Pour l’ouverture, reprise au dernier moment, Rossini s’auto-plagie lui-même en recourant à celle de la Pietra del Paragone, pourtant vieille d’à peine quelques mois mais créée à Milan et non à Venise. Tout s’annonce donc fort bien pour la première, voici 210 ans. 

Mais rien n’est simple à l’opéra. Au milieu du second acte, Adelaide Malanotte est prise de vertiges et chancelle. On doit interrompre la représentation. La suivante ne se passe pas mieux : cette fois, c’est Elisabetta Manfredini-Guarmani, qui chante le rôle d’Amenaide, qui se sent mal. La première complète n’aura donc lieu que le 11 février et remportera un énorme succès, malgré ou grâce à ses nouveautés. La gloire de Rossini aura tôt fait de faire le tour de l’Europe avec cette seule partition. 
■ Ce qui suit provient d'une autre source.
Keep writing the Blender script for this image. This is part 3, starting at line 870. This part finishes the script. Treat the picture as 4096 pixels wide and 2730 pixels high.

Elisabetta Manfredini-Guarmani - Wikipedia
Elisabetta Manfredini-Guarmani, créatrice d’Amenaide

Quelques semaines plus tard, pour une première reprise à Ferrare, l’idée d’une finale plus conforme à la pièce originale fait son chemin soit dans l’esprit de Rossini, soit dans celui de l’amant de la Malanotte, Luigi Lechi, qui écrit le texte correspondant. Mais cette nouvelle fin ne plait pas et, pour Milan quelques mois plus tard, on restaure le lieto fine avec quelques autres petits aménagements. On oubliera longtemps la fin tragique alternative, jusqu’à ce qu’un descendant de Lechi trouve le manuscrit original dans des papiers familiaux, en pleine « Rossini renaissance ». Elle est plus courante aujourd’hui et plaisait d’ailleurs à Marylin Horne, interprète immortelle du rôle titre dans les années 70 et au début des années 80, que j’ai choisie ici en concert, un peu plus tard dans sa carrière, comme un hommage à celle qui vient tout juste de souffler ses 89 bougies. Elle chantait l’air d’entrée, dont ce fameux Di tanti palpiti dans ce concert où elle partageait la scène avec Montserrat Caballé. On ne compte d’ailleurs plus celles qui ont abordé le role ou simplement cet air, d’Ewa Podleś à Lucia Valentini-Terrani et de Cecilia Bartoli à Elina Garança, en passant par Agnès Baltsa, Teresa Berganza ou Fiorenza Cossotto, etc. Faites votre choix !

Tancredi fait donc l’effet d’une bombe dans le ciel lyrique de 1813. C’est évidemment encore Stendhal qui en parle le mieux ! « Ce qui me frappe dans la musique de Tancrède, c’est la jeunesse. Tout y est simple et pur. C’est le génie dans toute sa naïveté, et si l’on me permet cette expression, c’est le génie vierge encore ».